#### EXERCISE INPUT ####

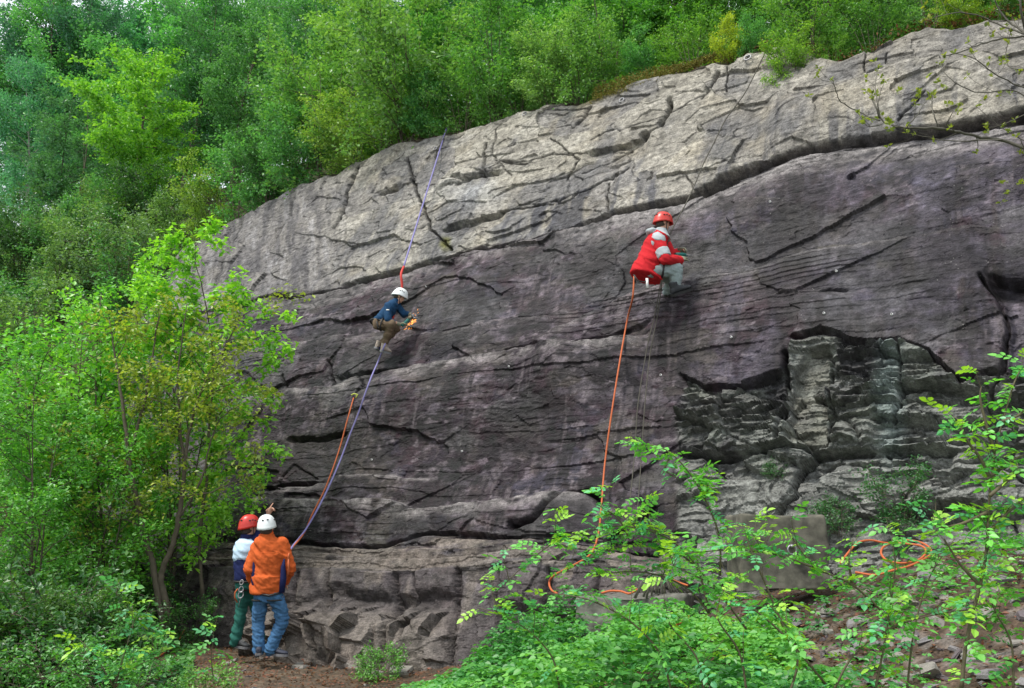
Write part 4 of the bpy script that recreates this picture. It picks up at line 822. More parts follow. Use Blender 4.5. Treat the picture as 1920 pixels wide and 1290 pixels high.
# dog rose bushes in the foreground: arching stems, each pinnate leaf its own piece
def rose_leaf(seed, npair=3):
    R = np.random.default_rng(seed); C = []; A = []; L_ = []; mb = MB()
    for i in range(npair):
        for sd_ in (-1, 1):
            C.append((0.018 + i * 0.020, sd_ * 0.001, -0.002 * i * i)); A.append((0.55, sd_ * 1.0, R.uniform(-0.3, 0.1))); L_.append(0.028 * (0.8 + 0.12 * i) * R.uniform(0.85, 1.15))
    C.append((0.018 + npair * 0.020 - 0.008, 0, -0.002 * npair * npair)); A.append((1, 0.0, -0.3)); L_.append(0.034)
    C, A, L_ = map(np.array, (C, A, L_)); Nn = R.normal(size=C.shape) * 0.2; Nn[:, 2] = 1
    V, Fs, vv = leaflet_grid(C, A.astype(float), Nn, L_, L_ * 0.68, np.clip(R.normal(0.5, 0.1, len(C)), 0, 1))
    k = len(V); V = np.concatenate([V, [(0, 0.0008, 0), (0.018 + npair * 0.02 - 0.006, 0.0006, -0.003), (0.018 + npair * 0.02 - 0.006, -0.0006, -0.003), (0, -0.0008, 0)]])
    Fs = np.concatenate([Fs, [(k, k + 1, k + 2), (k, k + 2, k + 3)]]); vv = np.concatenate([vv, [0.4] * 4])
    return fast_mesh('rose_leaf', V, Fs, False, {'v': vv})
ROSE = [rose_leaf(70 + i, 2 + i % 3) for i in range(5)]
for m_ in ROSE: m_.materials.append(M_LEAF2)
def rose_bush(label, stems, color, seed, every=0.045, shoots=0.25, scale=1.0, cat='rose bush', name='rose_bush', young=0.3, nmax=295, r0=0.006, spread=0.06):
    R = np.random.default_rng(seed); org = np.array(stems[0][0], float); e = empty(name, org, label, cat); cnt = 0; cand = []
    for pts in stems:
        P = np.array(pts, float); n = len(P); u = np.linspace(0, n - 1, n * 5 - 4); P = np.stack([np.interp(u, range(n), P[:, i]) for i in range(3)], 1)
        for _ in range(4): P[1:-1] = P[1:-1] * 0.5 + 0.25 * (P[:-2] + P[2:])
        mb = MB(); mb.tube(P - org, np.linspace(r0, r0 * 0.35, len(P)), 6)
        L = np.linalg.norm(np.diff(P, axis=0), axis=1).sum(); lines = [P]
        for k in range(int(L / 0.17 * (shoots > 0))):
            q = R.uniform(0.15, 1) * (len(P) - 1); p = np.array([np.interp(q, range(len(P)), P[:, i]) for i in range(3)])
            d = R.normal(size=3) * 0.4; d[2] = abs(d[2]) + 0.75; d /= np.linalg.norm(d); ln = R.uniform(0.10, 0.30) * shoots / 0.25
            Sh = wobble(p, p + d * ln, 5, 0.06, R, 0.06); mb.tube(Sh - org, np.linspace(0.0025, 0.0012, 5), 4, False); lines.append(Sh)
        st = mb.build('stem', M_STEM, e)
        for li, Q in enumerate(lines):
            L = np.linalg.norm(np.diff(Q, axis=0), axis=1).sum(); nl = max(3, int(L / every))
            for j in range(nl):
                q = ((j + R.random()) / nl) * (len(Q) - 1); p = np.array([np.interp(q, range(len(Q)), Q[:, i]) for i in range(3)]) 
                cand.append((p, Q[min(len(Q) - 1, int(q) + 1)] - Q[int(min(q, len(Q) - 2))], (q / len(Q)) if li else 0.2))
    R.shuffle(cand)
    for p, d, q in cand[:nmax]:
        a = R.uniform(0, 6.28); el = R.uniform(-0.5, 0.55) + 0.35 * q
        me = ROSE[int(R.integers(5))]; o = bpy.data.objects.new('leaf', me); COL.objects.link(o); o.parent = e
        o.location = Vector(p - org) + Vector(R.normal(size=3) * 0.008); o.rotation_euler = (R.normal(0, 0.4), -el, a); s_ = scale * R.uniform(0.85, 1.5); o.scale = (s_, s_, s_)
        c = np.array(color) * R.uniform(0.75, 1.3); 
        if R.random() < young * (0.5 + q): c = np.array((0.27, 0.50, 0.05)) * R.uniform(0.8, 1.1)
        elif R.random() < 0.3: c = np.array((0.08, 0.32, 0.13)) * R.uniform(0.8, 1.3)
        o.color = (*c, 1)
    return e
RC = (0.12, 0.37, 0.065)
def pp(L, Y): return [at(a, b, Y + (c[0] if c else 0)) for a, b, *c in L]
rose_bush('dog rose with a long arching stem reaching left before the dark rock and orange rope', [
 pp([(1330, 1150), (1310, 1060), (1260, 1010), (1212, 992), (1165, 985), (1121, 990), (1060, 1006), (1026, 1025), (980, 1062), (930, 1110)], 4.9),
 pp([(1400, 1180), (1340, 1100), (1280, 1036), (1222, 1023), (1161, 1023), (1100, 1050), (1040, 1080)], 5.0),
 pp([(1330, 1150), (1290, 1100), (1230, 1075), (1170, 1070), (1120, 1080)], 4.95), pp([(1180, 1010), (1160, 970), (1135, 955), (1125, 950)], 4.9)], RC, 81, 0.026, 0.20)
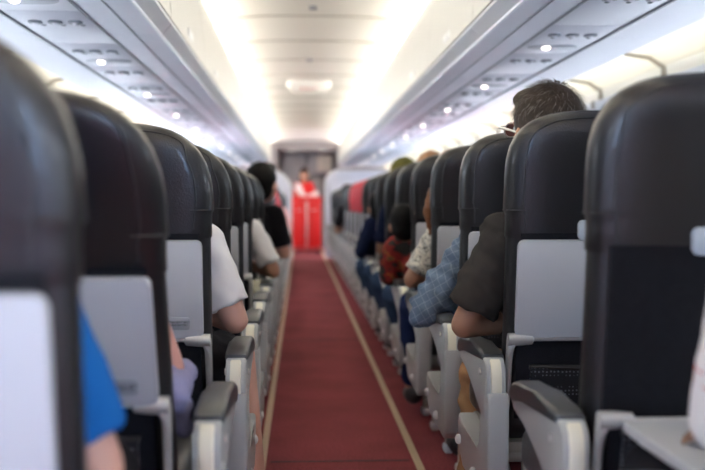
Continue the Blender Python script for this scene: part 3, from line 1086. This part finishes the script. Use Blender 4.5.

####

Copy out all of the data word for word. Do not carry over any picture.

Write part 4 of the bpy script that recreates this picture. It picks up at line 822. More parts follow. Use Blender 4.5. Treat the picture as 1920 pixels wide and 1290 pixels high.
# dog rose bushes in the foreground: arching stems, each pinnate leaf its own piece
def rose_leaf(seed, npair=3):
    R = np.random.default_rng(seed); C = []; A = []; L_ = []; mb = MB()
    for i in range(npair):
        for sd_ in (-1, 1):
            C.append((0.018 + i * 0.020, sd_ * 0.001, -0.002 * i * i)); A.append((0.55, sd_ * 1.0, R.uniform(-0.3, 0.1))); L_.append(0.028 * (0.8 + 0.12 * i) * R.uniform(0.85, 1.15))
    C.append((0.018 + npair * 0.020 - 0.008, 0, -0.002 * npair * npair)); A.append((1, 0.0, -0.3)); L_.append(0.034)
    C, A, L_ = map(np.array, (C, A, L_)); Nn = R.normal(size=C.shape) * 0.2; Nn[:, 2] = 1
    V, Fs, vv = leaflet_grid(C, A.astype(float), Nn, L_, L_ * 0.68, np.clip(R.normal(0.5, 0.1, len(C)), 0, 1))
    k = len(V); V = np.concatenate([V, [(0, 0.0008, 0), (0.018 + npair * 0.02 - 0.006, 0.0006, -0.003), (0.018 + npair * 0.02 - 0.006, -0.0006, -0.003), (0, -0.0008, 0)]])
    Fs = np.concatenate([Fs, [(k, k + 1, k + 2), (k, k + 2, k + 3)]]); vv = np.concatenate([vv, [0.4] * 4])
    return fast_mesh('rose_leaf', V, Fs, False, {'v': vv})
ROSE = [rose_leaf(70 + i, 2 + i % 3) for i in range(5)]
for m_ in ROSE: m_.materials.append(M_LEAF2)
def rose_bush(label, stems, color, seed, every=0.045, shoots=0.25, scale=1.0, cat='rose bush', name='rose_bush', young=0.3, nmax=295, r0=0.006, spread=0.06):
    R = np.random.default_rng(seed); org = np.array(stems[0][0], float); e = empty(name, org, label, cat); cnt = 0; cand = []
    for pts in stems:
        P = np.array(pts, float); n = len(P); u = np.linspace(0, n - 1, n * 5 - 4); P = np.stack([np.interp(u, range(n), P[:, i]) for i in range(3)], 1)
        for _ in range(4): P[1:-1] = P[1:-1] * 0.5 + 0.25 * (P[:-2] + P[2:])
        mb = MB(); mb.tube(P - org, np.linspace(r0, r0 * 0.35, len(P)), 6)
        L = np.linalg.norm(np.diff(P, axis=0), axis=1).sum(); lines = [P]
        for k in range(int(L / 0.17 * (shoots > 0))):
            q = R.uniform(0.15, 1) * (len(P) - 1); p = np.array([np.interp(q, range(len(P)), P[:, i]) for i in range(3)])
            d = R.normal(size=3) * 0.4; d[2] = abs(d[2]) + 0.75; d /= np.linalg.norm(d); ln = R.uniform(0.10, 0.30) * shoots / 0.25
            Sh = wobble(p, p + d * ln, 5, 0.06, R, 0.06); mb.tube(Sh - org, np.linspace(0.0025, 0.0012, 5), 4, False); lines.append(Sh)
        st = mb.build('stem', M_STEM, e)
        for li, Q in enumerate(lines):
            L = np.linalg.norm(np.diff(Q, axis=0), axis=1).sum(); nl = max(3, int(L / every))
            for j in range(nl):
                q = ((j + R.random()) / nl) * (len(Q) - 1); p = np.array([np.interp(q, range(len(Q)), Q[:, i]) for i in range(3)]) 
                cand.append((p, Q[min(len(Q) - 1, int(q) + 1)] - Q[int(min(q, len(Q) - 2))], (q / len(Q)) if li else 0.2))
    R.shuffle(cand)
    for p, d, q in cand[:nmax]:
        a = R.uniform(0, 6.28); el = R.uniform(-0.5, 0.55) + 0.35 * q
        me = ROSE[int(R.integers(5))]; o = bpy.data.objects.new('leaf', me); COL.objects.link(o); o.parent = e
        o.location = Vector(p - org) + Vector(R.normal(size=3) * 0.008); o.rotation_euler = (R.normal(0, 0.4), -el, a); s_ = scale * R.uniform(0.85, 1.5); o.scale = (s_, s_, s_)
        c = np.array(color) * R.uniform(0.75, 1.3); 
        if R.random() < young * (0.5 + q): c = np.array((0.27, 0.50, 0.05)) * R.uniform(0.8, 1.1)
        elif R.random() < 0.3: c = np.array((0.08, 0.32, 0.13)) * R.uniform(0.8, 1.3)
        o.color = (*c, 1)
    return e
RC = (0.12, 0.37, 0.065)
def pp(L, Y): return [at(a, b, Y + (c[0] if c else 0)) for a, b, *c in L]
rose_bush('dog rose with a long arching stem reaching left before the dark rock and orange rope', [
 pp([(1330, 1150), (1310, 1060), (1260, 1010), (1212, 992), (1165, 985), (1121, 990), (1060, 1006), (1026, 1025), (980, 1062), (930, 1110)], 4.9),
 pp([(1400, 1180), (1340, 1100), (1280, 1036), (1222, 1023), (1161, 1023), (1100, 1050), (1040, 1080)], 5.0),
 pp([(1330, 1150), (1290, 1100), (1230, 1075), (1170, 1070), (1120, 1080)], 4.95), pp([(1180, 1010), (1160, 970), (1135, 955), (1125, 950)], 4.9)], RC, 81, 0.026, 0.20)
Continue the Blender Python script for this scene: part 3, from line 1086. This part finishes the script. Use Blender 4.5.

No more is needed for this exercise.